Imposte

Servono accordi ad hoc per i redditi dei lavoratori cross-border bloccati dal lockdown

Molti Paesi, tra cui Francia e Germania, stanno sottoscrivendo accordi per evitare le doppie imposizioni

di Michele Citarella

Nelle ultime settimane è aumentata l’attività delle amministrazioni finanziarie di numerosi Paesi del Nord Europa per fronteggiare le conseguenze della crisi sanitaria sui lavoratori. Facendo seguito alle linee guida contenute in una recente analisi del Segretariato Ocse (pubblicata il 3 aprile scorso), le autorità fiscali di Francia, Lussemburgo, Belgio, Germania e Paesi Bassi si sono attivate per convenire le regole da applicare nella interpretazione dell’articolo 15 dei trattati sulla ripartizione della potestà impositiva del reddito derivante dall’attività di lavoro.

La regola del Modello Ocse è che il reddito di lavoro subordinato sia tassato esclusivamente nello Stato di residenza del lavoratore, a meno che l’attività non venga svolta nell’altro Stato contraente. In base al Commentario, il luogo di svolgimento della prestazione coincide con il luogo nel quale il lavoratore è fisicamente presente nell’esercizio dell’attività connessa al reddito percepito. Il reddito conseguito per l’attività prestata nello Stato diverso da quello di residenza (lavoratori cross-border) sarà ivi tassato e lo Stato della residenza adotterà uno dei meccanismi previsti dall’articolo 23 per l’eliminazione della doppia imposizione.

L’esercizio della potestà impositiva dello Stato della fonte è soggetto alla condizione che il lavoratore vi soggiorni per più di 183 giorni nel corso dell’anno fiscale considerato o che il datore di lavoro sia ivi residente o che la remunerazione sia sostenuta da una sua stabile organizzazione ivi localizzata. Qualora queste condizioni non fossero contemporaneamente soddisfatte, sempre secondo il modello Ocse, la potestà impositiva dello Stato della residenza resterebbe esclusiva.

Tra le tante conseguenze dell’emergenza sanitaria in corso c’è anche quella dei lavoratori bloccati in un Paese diverso da quello di residenza o costretti a lavorare - a distanza - dal Paese nel quale si trovavano al momento del lock down.

L’indicazione fornita dall’Ocse ai Paesi membri è quella di non tenere conto, ai fini della tassazione del reddito conseguito dai lavoratori cross-border, delle limitazioni ai trasferimenti e di considerare l’attività lavorativa come se fosse stata svolta nel Paese nel quale questa viene solitamente esercitata.

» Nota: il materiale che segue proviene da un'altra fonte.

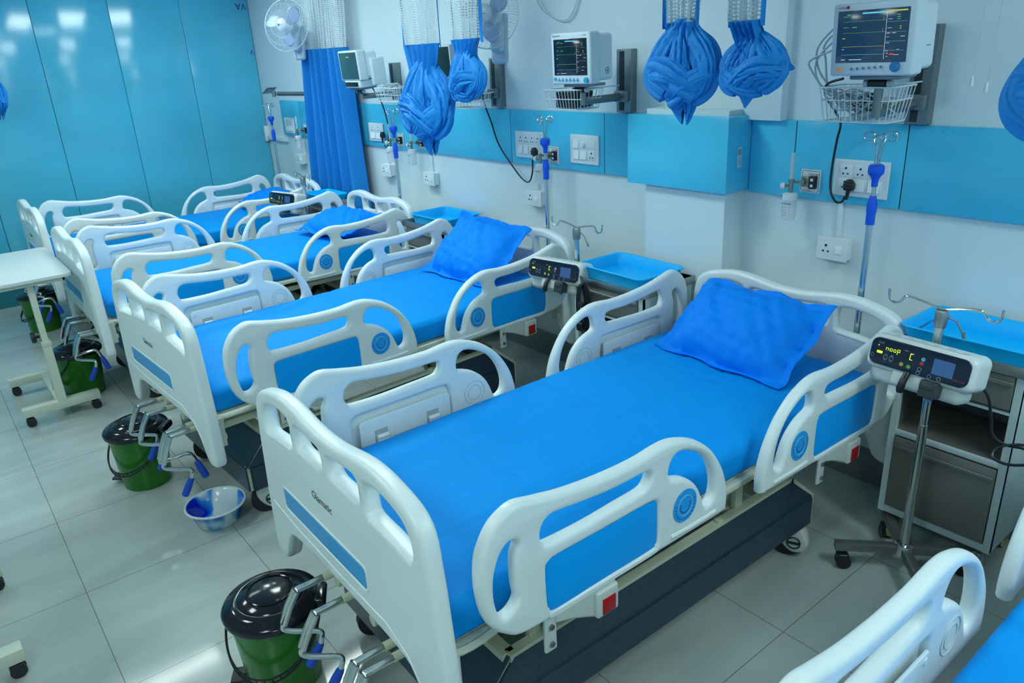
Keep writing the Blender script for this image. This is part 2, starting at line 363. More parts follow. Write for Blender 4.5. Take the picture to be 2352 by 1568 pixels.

Le amministrazioni finanziarie di Belgio e Paesi Bassi hanno di recente concluso un accordo con il quale si sono impegnati ad interpretare il trattato in vigore, nel senso che il lavoro prestato dalla propria abitazione a causa delle misure emergenziali adottate, deve considerarsi svolto nel paese nel quale il lavoratore avrebbe prestato la propria attività in assenza di dette misure. Fictio juris da applicarsi in maniera coerente nello Stato di residenza e della fonte, da supportare con evidenze documentali quali le disposizioni del datore di lavoro sull’attività da svolgere in remoto e soggetta alla condizione che il reddito percepito per l’attività svolta da casa sia effettivamente assoggettato a tassazione nel Paese nel quale l’attività si considera svolta.

Accordi simili sono già stati conclusi o sono in corso di negoziazione tra altre amministrazioni finanziarie e alcuni tra questi disciplinano anche aspetti quali, ad esempio, la tassazione del reddito erogato dallo Stato a sostegno del periodo di interruzione lavorativa.

Ulteriori indicazioni per risolvere le tante difficoltà applicative delle norme pattizie sono rinvenibili nelle linee guida dell’Ocse ed è auspicabile che vengano riprese – anche unilateralmente in sede amministrativa, come già hanno fatto diverse autorità fiscali nazionali - per eliminare il rischio di gravose e inique ipotesi di doppia tassazione, o anche solo ulteriori obblighi di compliance, cui imprese e lavoratori potranno essere soggetti in conseguenza dell’epidemia. Tra questi: l’esistenza di una stabile organizzazione nel Paese nel quale si trova il lavoratore; l’acquisizione della residenza fiscale di una società in ragione dello spostamento in un altro Paese della sede di direzione effettiva; il cambiamento dello status di residente di una persona fisica.